Lola
Manille, Philippines. Une vieille dame, Lola Sepa (Anita Linda), vient de perdre son petit‑fils, poignardé par un voleur qui cherchait à lui dérober son téléphone portable. Dans les rues de la ville, inondées et battues par une pluie sans fin, elle lutte pour récupérer quelques pesos afin d’organiser des funérailles décentes. Pendant ce temps, Lola Puring, la grand‑mère de l’assassin (Rustica Carpio), se démène pour le faire sortir de prison, lui apportant quelques provisions, le réconfortant au parloir. Et va tenter de convaincre la première de retirer sa plainte…
Via une séquence introductive dans laquelle le personnage de Lola Sepa lutte contre le vent pour allumer un cierge en mémoire de son petit‑fils assassiné, le cinéaste philippin Brillante Mendoza (Kinatay) donne le « la » de son dernier long métrage, hymne à ces aïeules (« lola » en philippin), véritables résistantes qu’aucun événement ne peut ébranler.

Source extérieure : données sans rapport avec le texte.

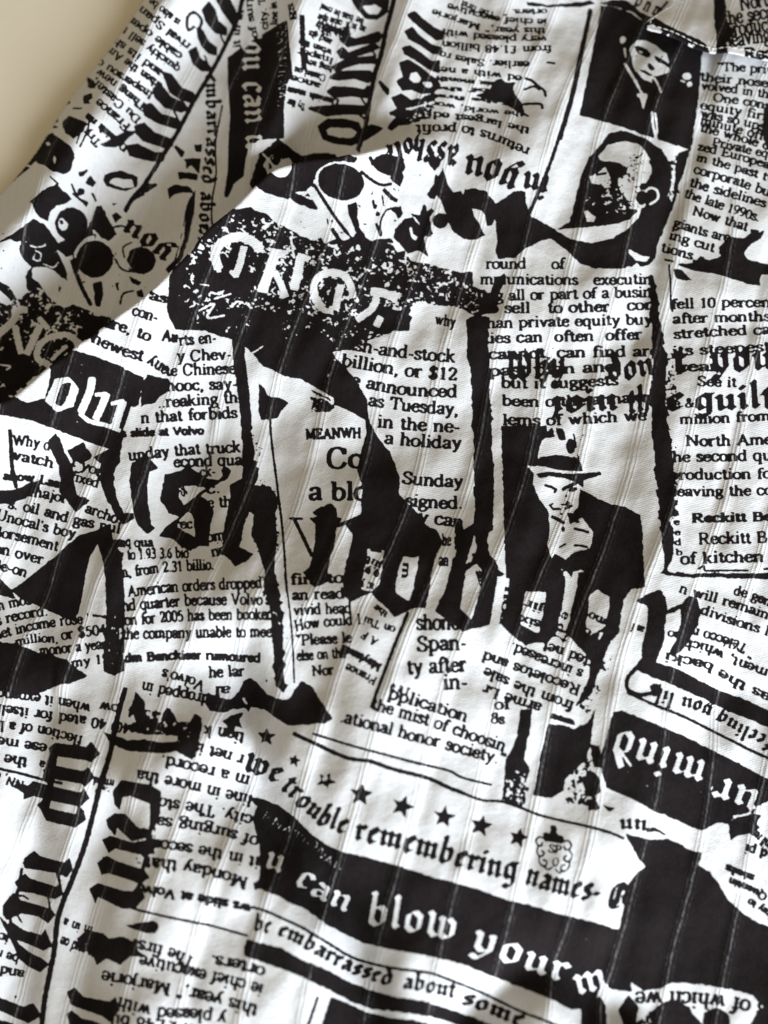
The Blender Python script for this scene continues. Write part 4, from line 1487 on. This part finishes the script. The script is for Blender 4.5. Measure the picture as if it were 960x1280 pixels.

En digne représentant du cinéma vérité, Mendoza filme, caméra à l’épaule, les pérégrinations de ces deux grands‑mères au cœur d’une société viciée par tous les fléaux du monde : la violence, le vol, le matérialisme, les caprices de la nature. Mais plus que tout, c’est l’argent, la véritable gangrène. De toutes les scènes, c’est le personnage clef du film, celui après qui courent fébrilement ces deux mamies. Fin observateur de son pays, le cinéaste livre un constat amer sur cette société corrompue où tout se marchande : un téléviseur gagé, un cercueil négocié au rabais, ou l’abandon des poursuites contre un criminel. On peut parler d’immoralité, mais Mendoza se garde bien de juger le comportement et les choix de ses héroïnes, qui doivent avant tout survivre dans la pauvreté extrême. Et continuent d’aller de l’avant, sans jamais se retourner.